Saturday, June 11, 2016

Indiana Supremes Give Sleazy Lawyer w/ History Of "Unjustly Enrich[ing] Himself At His Clients’ Expense" The Heave-Ho; Bad Acts Include Stealing Funds Entrusted To Him, Failing To Maintain Contemporaneous Accounting For Trust Account Cash & Other Pocketed Money For Which No Work Was Done

In South Bend, Indiana, The Indiana Lawyer reports:
  • The Indiana Supreme Court issued a disbarment decision [] finding Elton Johnson committed attorney misconduct in a number of ways. The per curiam decision lists incompetent representation, converting client funds and failing to cooperate with the disciplinary process as reasons for Johnson’s disbarment.
    ***
    Indiana Disciplinary Commission hearing officer Judith Hawley Conley listed six counts against Johnson. In the first Johnson supplied a memorandum recommending a three-part plan to stop a client from registering as a sex offender, but if the plan worked the client could have been retried and forced to serve additional prison time, which the client said he did not want to do.

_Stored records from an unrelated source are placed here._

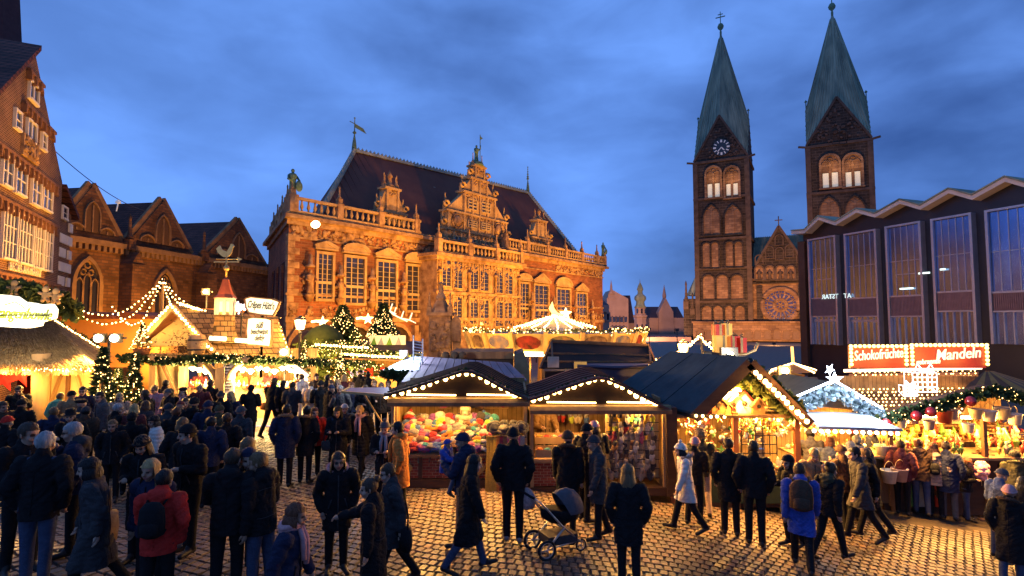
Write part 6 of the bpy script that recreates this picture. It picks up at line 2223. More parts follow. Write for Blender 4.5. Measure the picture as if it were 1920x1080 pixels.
m = MB(); m.box(0,.32,0,.06,0,.3); m.build('paper_notice',mat('lit paper notice',(.5,.4,.3),.8),s3,at(1027,689,16.0) - O)
# navy tarpaulin box with a lit poster
o4 = at(1082,725,15.4)
s4 = thing('market_stall','navy tarpaulin-covered stall block directly behind the glove stall roof','market stall',(o4.x,15.4,ground_z(2.5))); O = Vector(s4.location)
w = (at(1232,700,15.4) - O).x; zt = (at(1150,686,15.4) - O).z
m = MB(); m.slab([(0,0),(w,0),(w,1.2),(0,1.2)],0,zt); m.build('tarpaulin',M_NAVY,s4)
m = MB(); m.tube([(0,-.03,zt),(w * .5,-.03,zt - .05),(w,-.03,zt)],.05,6); m.build('rolled_edge',M_NAVY,s4)
m = MB(); m.box(0,.34,0,.05,0,.34); tag(m.build('lit_poster',mat('amber lit poster',(.5,.3,.08),.5,(.2,.1,.02),scale=9,emit=(1,.5,.1),estr=.35,sampled=False),None,at(1077,702,15.35)),'small amber lit poster box at the corner of the navy tarpaulin stall','poster')
# ================================================================ crepe hut
YF = 23.0
oF = at(300,735,23.0)
hut = thing('crepe_hut','honey timber crepe hut with bulb-lined gable, shingle roof and small white cupola','market hut',(oF.x,23.0,0)); O = Vector(hut.location)
L = lambda px,py,Y: at(px,py,Y) - O
A,Bk = L(328,577,22.6),L(520,597,24.8)
eL_,eR_,eB = L(262,648,23.4),L(404,660,21.6),L(545,668,22.6)
A2 = A
n = 9
for k in range(n):                     # shingle courses on the big slope
 a,b_ = k / n,(k + 1.12) / n
 m = MB(); m.sheet([A.lerp(eR_,a) + Vector((0,0,.03)),Bk.lerp(eB,a) + Vector((0,0,.03)),Bk.lerp(eB,b_),A.lerp(eR_,b_)],(0,.03,.05)); m.build('shingle_course',M_SHINGLE,hut)
back = Vector((1.2,3.2,0))
m = MB(); m.sheet([A,eL_,eL_ + Vector((1.2,3.5,0)),A + Vector((1.6,2.6,0))],(0,0,-.08)); m.build('roof_slope',mat('orange lit roof boarding',(.42,.17,.06),.7),hut)
for a,b_ in ((A,eL_),(A,eR_)):
 m = MB(); m.bar(a + Vector((0,-.15,.02)),b_ + Vector((0,-.15,.02)),.08,.26,up=(0,0,1)); m.build('barge_board',M_WOODL,hut)
 bulb_string('bulb row along the %s gable slope of the crepe hut' % ('left' if b_ is eL_ else 'right'),[O + a + Vector((0,-.3,.16)),O + b_ + Vector((0,-.3,.16))],15 if b_ is eL_ else 17,me=BULB_ME,group='bulb rows on the crepe hut',light=(14,1))
bulb_string('bulb row along the ridge of the crepe hut',[O + A + Vector((.3,-.15,.2)),O + L(404,587,23.5)],14,me=BULB_ME,group='bulb rows on the crepe hut')
bulb_string('bulb row at the far right roof edge of the crepe hut',[O + L(521,598,24.7),O + L(545,664,22.5)],10,me=BULB_S,group='bulb rows on the crepe hut')
m = MB(); m.prism([(eL_.x + .3,eL_.z),(eR_.x - .2,eL_.z),(A.x,A.z - .3)],.1,.2); m.build('gable_wall',M_CREAM,hut)
# skirt roof and garland
sk = [L(240,664,21.6),L(404,664,21.4),L(404,676,20.6),L(228,676,20.8)]
for k in range(16):
 a,b_ = k / 16,(k + .9) / 16
 m = MB(); m.sheet([sk[0].lerp(sk[1],a),sk[0].lerp(sk[1],b_),sk[3].lerp(sk[2],b_),sk[3].lerp(sk[2],a)],(0,0,.05)); m.build('skirt_board',M_SHINGLE,hut)
gl_ = [L(226,670,20.7),L(330,678,20.5),L(404,672,20.5),L(500,676,20.9),L(615,680,22.5)]
m = MB(); garland(m,gl_,.16,170,0,1,.45,.022,4); garland(m,gl_,.2,120,0,1,.25,.02,5); garland(m,[L(402,668,20.4),L(460,672,20.6)],.14,120,0,1,.9,.03,6); tag(m.build('fir_garland',[FIR,FAIRY],hut),kind='stuff')
for px,py in ((285,670),(460,674),(376,683)):
 link_mesh('straw_star',star_mesh(M_WOODL,.2),hut,L(px,py,20.4),(0,0,0))
# walls, posts, braces
zeH = L(400,676,21).z
m = MB(); m.box(L(300,700,21.6).x,L(346,700,21.6).x,-1.4,-1.3,0,zeH); m.build('wall_panel',M_CREAM,hut)
m = MB(); m.bar(L(302,676,21.3),L(330,738,21.3),.13,.1); m.build('curved_brace',M_WOOD,hut)
for px in (290,345):
 m = MB(); u = L(px,700,21.4).x; m.box(u - .12,u + .12,-1.75,-1.5,0,zeH); m.build('post',M_WOODL,hut)
u = L(416,700,20.8).x
m = MB(); m.box(u - .17,u + .17,-2.35,-2.02,0,zeH - .25); m.build('post',M_WOODL,hut)
for s in (-1,1):
 m = MB(); m.tube([(u + s * .1,-2.2,zeH - .85),(u + s * .35,-2.2,zeH - .4),(u + s * .8,-2.2,zeH + .1)],.14,6); m.build('curved_brace',M_WOODL,hut)
m = MB(); m.box(L(346,700,22).x,L(575,700,23).x,1.2,1.3,0,zeH + .3); m.build('back_wall',M_BACK,hut)
m = MB(); m.box(L(352,700,21.4).x,L(400,700,21.4).x,-1.5,-.9,0,L(380,726,21.4).z); m.box(L(432,700,21.4).x,L(556,700,21.4).x,-1.4,-.8,0,L(480,730,21.4).z); m.build('counter',M_WOODL,hut)
ub = L(566,700,21.4).x
m = MB(); m.bar((ub - .7,-1.3,zeH - .1),(ub + .1,-1.3,1.5),.18,.3); m.box(ub - .2,ub + .15,-1.4,-1.1,0,1.5); m.build('white_brace_post',M_WHITE,hut)
HP = MB(); HP.lathe([(.001,.12),(.06,.1),(.16,0),(.15,-.01),(.05,.08)],(0,0,0),10); HPM = HP.mesh('lamp_shade',[M_WHITE])
GB = MB(); GB.ball((0,0,-.02),.085,8,6); GBM = GB.mesh('bulb',[LAMPGLOW])
for k,px in enumerate((362,374,386,440,455,470,485,500,515,530,545)):
 p = L(px,690 + (k % 3) * 3,21.0 + .3 * (k % 2))
 hl = link_mesh('hanging_lamp',HPM,None,O + p); tag(hl,'white enamel hanging lamp inside the crepe hut','lamp','hanging lamps in the crepe hut')
 link_mesh('bulb',GBM,hl)
 if k % 2 == 0 or k == 5:
  lamp('lamp_light',(0,-.3,-.2),75,(1,.62,.22),.12,hl)
rd = random.Random(61)
for k in range(34):
 px = rd.uniform(432,556) if k > 9 else rd.uniform(354,398)
 p = L(px,727 + rd.uniform(-2,1),21.3 + rd.uniform(-.1,.2))
 mb = MB(); h = rd.uniform(.15,.3); mb.lathe([(.06,0),(.06,h * .6),(.025,h * .75),(.025,h),(.001,h)],(0,0,0),7)
 tag(mb.build('bottle',ORN[rd.choice(list(ORN))],None,O + p),'bottle or jar on the counter of the crepe hut','bottle','bottles on the crepe hut counter')
mb = MB(); mb.box(0,.42,0,.03,0,1.1); mn_ = mb.build('menu_board',M_WHITE,None,O + L(417,738,20.7)); tag(mn_,'narrow white menu board with lines of writing on the forked hut post','menu board')
for k in range(9):
 mb = MB(); mb.box(.05,.05 + .3 * rd.uniform(.6,1),-.006,-.002,1.0 - k * .11,1.04 - k * .11); mb.build('writing_line',M_INK,mn_)
# barrel and roof ornaments
bl = thing('wooden_barrel','wooden barrel with dried branches standing on the hut skirt roof','barrel',O + L(368,664,21.0))
m = MB(); m.lathe([(.26,0),(.32,.25),(.32,.45),(.26,.7),(.24,.71),(.001,.71)],(0,0,0),12); m.build('staves',M_WOODL,bl)
m = MB(); m.lathe([(.305,.14),(.318,.2)],(0,0,0),12); m.lathe([(.318,.5),(.305,.56)],(0,0,0),12); m.build('hoop',IRON,bl)
bl2 = thing('dried_bush','dark dried bush beside the wooden barrel on the hut roof','bush',O + L(345,664,21.0))
m = MB()
for k in range(420):
 d = Vector((rd.gauss(0,.42),rd.gauss(0,.3),abs(rd.gauss(.35,.4)))); s_ = .09
 e = Vector((rd.gauss(0,1),rd.gauss(0,1),rd.gauss(0,1))).normalized()
 m.add([d,d + e * s_,d + e.cross(Vector((0,0,1))) * s_],[(0,1,2)])
tag(m.build('twigs',mat('dried brown leaves',(.11,.06,.025),.8),bl2),kind='stuff')
# potted lit fir on the left roof corner
def little_fir(name,label,base,h,r,seed,lights=60,pot=True,group=None,n=900,col=None,glow=None,lr=.018):
 t = thing(name,label,'christmas tree',base,0,group)
 rd = random.Random(seed)
 z0 = h * .12 if pot else h * .04
 m = MB(); m.tube([(0,0,0),(0,0,h * .97)],h * .022,6,r1=h * .004); m.build('trunk',M_WOOD,t)
 if pot:
  m = MB(); m.lathe([(r * .5,-.1),(r * .72,h * .14),(r * .66,h * .15),(.001,h * .15)],(0,0,0),10); m.build('pot',mat('terracotta pot',(.3,.12,.05),.8),t)
 m = MB()
 for k in range(n):
  f_ = rd.random() ** .75
  tier = 1 - (f_ * 6 % 1) * .35
  z = z0 + (h - z0) * f_
  rr = r * (1 - f_) * tier * (.35 + .65 * rd.random() ** .5) + .02
  a = rd.random() * 6.283
  p = Vector((rr * math.cos(a),rr * math.sin(a),z - .1 * rr))
  d = Vector((math.cos(a),math.sin(a),rd.uniform(-.5,.3))).normalized()
  s_ = h * rd.uniform(.03,.06)
  x = d.cross(Vector((rd.gauss(0,1),rd.gauss(0,1),rd.gauss(0,1)))).normalized() * s_ * .3
  m.add([p - d * s_,p + x,p + d * s_,p - x],[(0,1,2,3)])
 tag(m.build('needles',FIR,t),kind='stuff')
 m = MB()
 for k in range(lights):
  f_ = rd.random() ** .8
  z = z0 + (h - z0) * f_
  rr = r * (1 - f_) * rd.uniform(.8,1.08) + .02
  a = rd.uniform(PI,2 * PI) if rd.random() < .7 else rd.random() * 6.28
  m.octa((rr * math.cos(a),rr * math.sin(a),z),lr * rd.uniform(.7,1.3))
 tag(m.build('fairy_lights',glow or FAIRY,t),kind='stuff')
 return t
little_fir('potted_fir','small potted fir with fairy lights on the left corner of the crepe hut roof',O + L(266,662,21.2),1.15,.42,3,70,lr=.026)
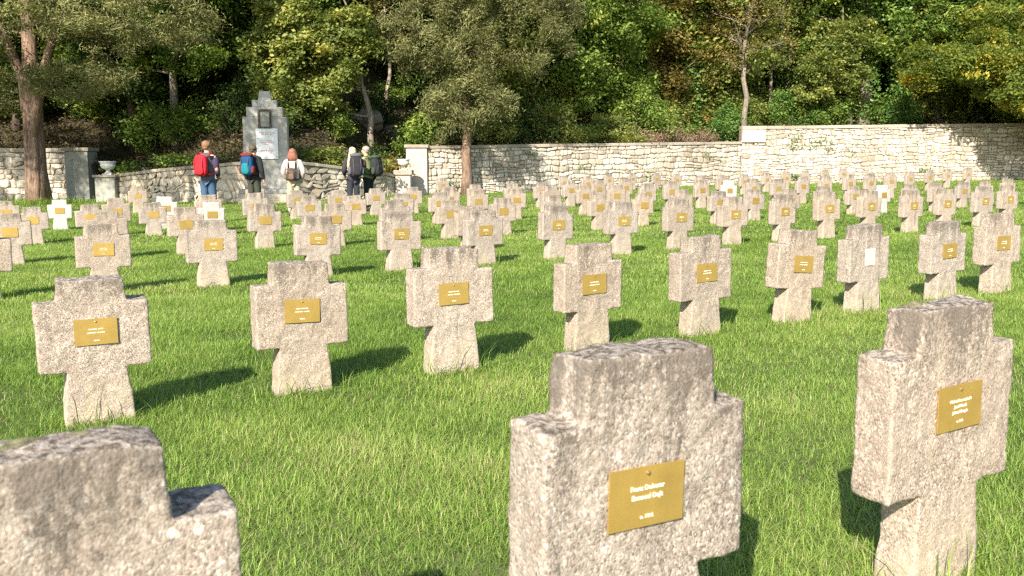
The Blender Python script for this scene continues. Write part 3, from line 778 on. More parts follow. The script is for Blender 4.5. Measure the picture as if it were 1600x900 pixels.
SET = {}
def get_mesh(kind, lvl, i):
    k = (kind, lvl, i)
    if k not in SET:
        g = {0: .0064, 1: .0085, 2: .016, 3: .026}[lvl]
        SET[k] = cross_mesh('cross_body', g, 11 * lvl + i + (50 if kind == 'w' else 0), M['white_concrete'] if kind == 'w' else (M['coarse_concrete'] if (lvl, i) == (0, 0) else M['concrete']), amp=.5 if kind == 'w' else 1.0)
    return SET[k]

def text_mesh(name, lines):
    """lettering as flat raised letters; lines = (text, size, z)"""
    vs_, fs = [], []
    for t, sz, z in lines:
        cu = bpy.data.curves.new('txt', 'FONT'); cu.body = t; cu.size = sz; cu.align_x = 'CENTER'; cu.extrude = .0004; cu.resolution_u = 2; cu.offset = .0001
        ob = bpy.data.objects.new('txt', cu); COL.objects.link(ob)
        dg = bpy.context.evaluated_depsgraph_get(); me = bpy.data.meshes.new_from_object(ob.evaluated_get(dg))
        b = len(vs_)
        for v in me.vertices: vs_.append((v.co.x, -v.co.z, z + v.co.y))
        for f in me.polygons: fs.append(tuple(b + i for i in f.vertices))
        bpy.data.objects.remove(ob); bpy.data.curves.remove(cu); bpy.data.meshes.remove(me)
    me = bpy.data.meshes.new(name); me.from_pydata(vs_, [], fs); me.materials.append(M['letter']); me.update()
    return me

def bars_mesh(seed):
    rg = random.Random(seed); m = MB()
    for z, w in ((.012, .062), (-.004, .070), (-.040, .022)):
        x = -w / 2
        cut = rg.uniform(-.008, .008) if w > .03 else None
        while x < w / 2:
            if cut is not None and abs(x - cut) < .002: x += .004
            m.box((x, 0, z + rg.uniform(-.0004, .0004)), (.0018, .0008, rg.uniform(.0035, .0060))); x += .0031
    return m.mesh('lettering', M['letter'])

pm = MB(); pm.box((0, 0, 0), (.178, .0035, .118)); plate_me = pm.mesh('plaque', M['brass'])
rm = MB(); rm.tube([(0, 0, 0), (0, -.003, 0), (0, -.0042, 0)], [.0042, .0040, .002], 14); rivet_me = rm.mesh('rivet', M['rivet'], smooth=False)
bars = [bars_mesh(i) for i in range(5)]
txt = {1: [('Franz Dohorar', .0135, .014), ('Emanuel Dajk', .0135, -.004), ('n. 1916', .0105, -.042)],
       2: [('Michael Darwazinski', .0105, .014), ('Jozef Murak', .0105, -.001), ('Juliusz Mrogala', .0105, -.016), ('n. 1916', .0085, -.040)]}
ORD = 'leftmost second third fourth fifth sixth seventh eighth ninth tenth eleventh twelfth thirteenth fourteenth fifteenth sixteenth seventeenth eighteenth nineteenth twentieth twenty-first twenty-second twenty-third twenty-fourth twenty-fifth twenty-sixth twenty-seventh twenty-eighth twenty-ninth thirtieth'.split()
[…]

    Johnson charged the client more than $32,800, did no additional work and would not provide an accounting of time spent on the matter when the client hired another lawyer. The Supreme Court found he lied about the time spent on the matter, and insisted the plan was drafted by a lawyer when the person who did the work was either a law student or recent graduate. None of the money was refunded.
    ***
    In [another instance], clients hired Johnson to investigate suspected misconduct by the trustee of a trust created by a pour-over will. Johnson made withdrawals from his attorney trust account without approval and did not provide monthly billing statements. He was fired and refunded just $4,445 of more than $28,000 in fees advanced but did no work. “When Clients 3 protested, Johnson said, ‘What are you going to do, sue me?” … then laughed and ended the meeting,” the disbarment order says.
    ***
    Johnson also did not maintain a contemporaneous individual accounting of whose money he was holding in his trust account, according to the fifth count, which says he made at least nine checks from the trust account payable to “cash” and transferred more than $9,000 in client funds to cover business expenses. He also fired a paralegal who refused to deposit client money directly into his business account, the order says.

    The court also found Johnson failed to take delivery of mailings from the commission or timely respond to demands for information.

    The Supreme Court found Johnson violated 13 Indiana Professional Conduct Rules and three Indiana Admission and Discipline rules including failure to provide competent representation, making an agreement for, charging, or collecting an unreasonable fee, and failure to deposit legal fees paid in advance into a client trust account.

    “During his short-lived legal career Respondent has demonstrated a continuing pattern of serious misconduct, much of it predicated upon efforts to unjustly enrich himself at his clients’ expense,” the justices wrote. “Respondent’s neglect, incompetence, dishonesty, conversion of client funds, noncooperation with the Commission and failure to meaningfully participate in these proceedings all persuade us that disbarment is the appropriate sanction here as well.”

    Johnson had been suspended since March 2014, and since being admitted to practice, he had been the subject of five formal disciplinary complaints.
For the disbarment order, see In re: Johnson, 71S00-1408-DI-544 (May 18, 2016).